Con Antonino Chef Academy hai superato te stesso, vincendo una sfida lunga sei puntate: cosa ti è rimasto da questa esperienza?
«Appena sono arrivato e ho visto chef Cannavacciuolo ho pensato: “è davvero grande”. All’inizio mi sembrava distaccato, poi ho capito che lo fa perchè osserva tutto, capisce se sei finto, poi si avvicina, scherza, prende confidenza. Ha un rapporto favoloso con lo staff, è una bella persona, un buono vero. Mi piace l’approccio che ha, ho sentito solo parlare bene di lui. Anche quando si arrabbia e urla, dopo 10 minuti si spiega e ricomincia a parlare. Il programma è stata un’esperienza super positiva: era tutto organizzatissimo, preciso, ogni nostra esigenza è stata soddisfatta. Mi è piaciuto subito esserci, mi sono trovato bene soprattutto perchè è un posto dove dimostrare quello che sei e quello che sai fare».
Nei prossimi mesi cosa farà Davide Marzullo?
«Sarà un periodo tosto. Il 2 gennaio andrò a lavorare per 3 mesi a Copenaghen da Noma, uno dei ristoranti migliori del mondo. Sarà un’esperienza importantissima, riuscire ad entrare lì, anche solo per poco tempo, non è facile. Lo chef Cannavacciuolo ha capito e si è dimostrato disponibilissimo: comincerò a lavorare Villa Crespi (il premio del programma, ndr) ad aprile».
La tua vita è cambiata con la notorietà?
«Mah, io non sono mai stato interessato alla visibilità personale. Credo che a 23 anni non si debba stare a casa sul divano, ma darsi da fare per realizzare i propri sogni.
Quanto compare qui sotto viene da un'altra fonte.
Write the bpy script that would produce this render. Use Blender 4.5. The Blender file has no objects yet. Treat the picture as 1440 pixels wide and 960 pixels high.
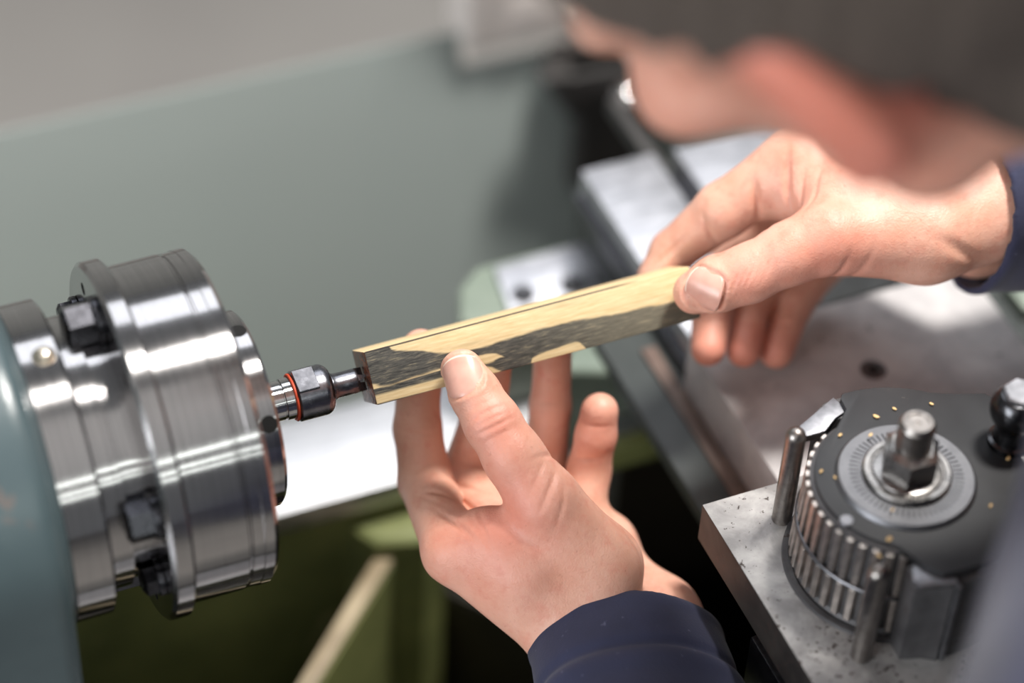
import bpy, bmesh, math, random
import numpy as np
from mathutils import Vector, Matrix

random.seed(7)
scene = bpy.context.scene
COL = scene.collection
S = 0.001            # the scene is written in millimetres, spindle axis = X axis
AXIS_Z = 1.1         # height of the spindle axis above the floor (m)

def W(p):
    return Vector((p[0] * S, p[1] * S, p[2] * S + AXIS_Z))

# ------------------------------------------------------------------ camera
cam_data = bpy.data.cameras.new('camera')
cam = bpy.data.objects.new('camera', cam_data)
COL.objects.link(cam)
CR, CU, CF = (Vector(v) for v in [(0.92315, -0.38253, 0.03815), (0.2432, 0.65799, 0.71267), (0.29772, 0.64863, -0.70046)])
CAM_POS = (-200.56, -562.99, 606.92)
m = Matrix.Identity(4)
for i in range(3):
    m[i][0], m[i][1], m[i][2] = CR[i], CU[i], -CF[i]
m.translation = W(CAM_POS)
cam.matrix_world = m
cam_data.sensor_width = 36.0
cam_data.lens = 85.0
cam_data.clip_start = 0.02
cam_data.dof.use_dof = True
cam_data.dof.focus_distance = 0.838
cam_data.dof.aperture_fstop = 2.9
scene.camera = cam

# ------------------------------------------------------------------ world, lights, exposure
world = bpy.data.worlds.new('workshop_air')
scene.world = world
world.use_nodes = True
world.node_tree.nodes['Background'].inputs[0].default_value = (0.92, 0.96, 1.0, 1)
world.node_tree.nodes['Background'].inputs[1].default_value = 0.22

def area(name, loc, target, sx, sy, power, color=(1, 1, 1)):
    l = bpy.data.lights.new(name, 'AREA')
    l.shape = 'RECTANGLE'; l.size = sx; l.size_y = sy
    l.energy = power; l.color = color
    o = bpy.data.objects.new(name, l); COL.objects.link(o)
    o.location = W(loc)
    d = W(target) - W(loc)
    o.rotation_euler = d.to_track_quat('-Z', 'Y').to_euler()
    return o
# ceiling lamp over the machine: the hard key light on the hands
area('lamp_over_lathe', (680, 130, 1880), (60, 0, 0), 0.34, 0.34, 72, (1.0, 0.97, 0.92))
# added soft fill for head and hands from the operator's side, no real panel
area('operator_fill', (-700, -1500, 1900), (100, -100, 100), 3.0, 3.0, 17, (1.0, 0.97, 0.93))
# skylight strip behind the lathe, mirrored by the upward facing steel
area('skylight', (360, 1500, 1850), (0, 0, 0), 2.0, 0.8, 14, (0.90, 0.94, 1.0))
# fluorescent tubes on the operator's side of the shop
for y, z in ((-2600, 1500), (-3500, 1420), (-4700, 1500)):
    area('tube_lamp', (700, y, z), (200, 0, 0), 2.6, 0.10, 5, (0.93, 1.0, 0.95))
area('shop_window', (-2600, -900, 700), (0, 0, 0), 1.6, 1.2, 66, (0.92, 0.96, 1.0))

vs = scene.view_settings
vs.view_transform = 'Standard'
vs.look = 'None'
vs.exposure = 0.0
vs.gamma = 1.0
vs.use_curve_mapping = False
scene.display_settings.display_device = 'sRGB'

# ------------------------------------------------------------------ materials
def srgb(r, g, b):
    f = lambda c: (c / 255 / 12.92) if c / 255 <= 0.04045 else ((c / 255 + 0.055) / 1.055) ** 2.4
    return (f(r), f(g), f(b), 1)

class NT:
    def __init__(s, name):
        s.m = bpy.data.materials.new(name); s.m.use_nodes = True
        s.t = s.m.node_tree; s.b = s.t.nodes['Principled BSDF']
    def n(s, kind, **kw):
        x = s.t.nodes.new('ShaderNode' + kind)
        for k, v in kw.items():
            if k.startswith('i_'):
                x.inputs[k[2:].replace('_', ' ')].default_value = v
            else:
                setattr(x, k, v)
        return x
    def l(s, a, b): s.t.links.new(a, b)
    def coord(s, scale=(1, 1, 1), kind='Object'):
        tc = s.n('TexCoord'); mp = s.n('Mapping'); s.l(tc.outputs[kind], mp.inputs[0])
        mp.inputs['Scale'].default_value = scale
        return mp.outputs[0]
    def ramp(s, fac, stops):
        r = s.n('ValToRGB'); s.l(fac, r.inputs[0])
        e = r.color_ramp.elements
        while len(e) < len(stops): e.new(0.5)
        for k, (p, c) in enumerate(stops):
            e[k].position = p; e[k].color = c
        return r.outputs[0]
    def noise(s, co, scale, detail=3, rough=0.5, dist=0.0):
        x = s.n('TexNoise'); s.l(co, x.inputs['Vector'])
        x.inputs['Scale'].default_value = scale; x.inputs['Detail'].default_value = detail
        x.inputs['Roughness'].default_value = rough; x.inputs['Distortion'].default_value = dist
        return x.outputs[0]
    def mix(s, fac, a, b, blend='MIX'):
        x = s.n('MixRGB', blend_type=blend)
        for i, v in ((0, fac), (1, a), (2, b)):
            if isinstance(v, bpy.types.NodeSocket): s.l(v, x.inputs[i])
            else: x.inputs[i].default_value = v
        return x.outputs[0]
    def math(s, op, a, b=0.0, c=None):
        x = s.n('Math', operation=op)
        for i, v in ((0, a), (1, b), (2, c)):
            if v is None: continue
            if isinstance(v, bpy.types.NodeSocket): s.l(v, x.inputs[i])
            else: x.inputs[i].default_value = v
        return x.outputs[0]
    def bump(s, h, strength, dist):
        x = s.n('Bump'); s.l(h, x.inputs['Height'])
        x.inputs['Strength'].default_value = strength; x.inputs['Distance'].default_value = dist
        s.l(x.outputs[0], s.b.inputs['Normal'])
        return x
    def set(s, **kw):
        for k, v in kw.items():
            i = s.b.inputs[k.replace('_', ' ')]
            if isinstance(v, bpy.types.NodeSocket): s.l(v, i)
            else: i.default_value = v
        return s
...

Ci vuole sacrificio e dolore, ma poi la ricompensa è dolcissima».
Valori e idee forti, da dove arrivano?
«Devo dire grazie ai miei genitori. Mio papà Alfonso fa il carrozziere e mi ha stimolato sempre, dicendomi di far vedere quello che valgo: è il mio idolo da sempre, lo stimo in maniera immensa. La mamma è la mamma, il mio cuore: è sempre stata disponibilissima con me. Poi ci sono i miei amici ed Elena, la mia fidanzata: fa la pasticciera, ha fatto qualche esperienza tosta e posso dire che è anche più “cazzuta” di me. Sono fortunato perchè ho intorno tante persone positive che mi appoggiano».
Qual è il tuo legame col territorio?
«A Uboldo ci torno ogni volta che posso. Col Saronnese vorrei avere un legame più stretto, scoprire e far conoscere produzioni locali, peculiarità: mio nonno, che non ho mai conosciuto, lavorava alla Lazzaroni e mi piacerebbe ritrovare certi sapori. Ho fatto qualche lezione allo IAL di Saronno e mi sono divertito molto: i ragazzi sono delle spugne, vogliono imparare e restituiscono stimoli importanti».
A Natale cosa si mangia a casa Marzullo?
«Adesso vado a cucinare per i miei amici: abbiamo una cena con trenta persone, ognuno porta qualcosa e io non so ancora cosa fare, anche se immagino si aspettino parecchio da me. A casa quello che non può mancare sono i tortelli di zucca: si mette la zucca in forno, si prende la polpa e si amalgama con ameretto di Saronno e ameretti, poi si riempiono i ravioli che mia mamma cucina con un sugo. senza non è Natale».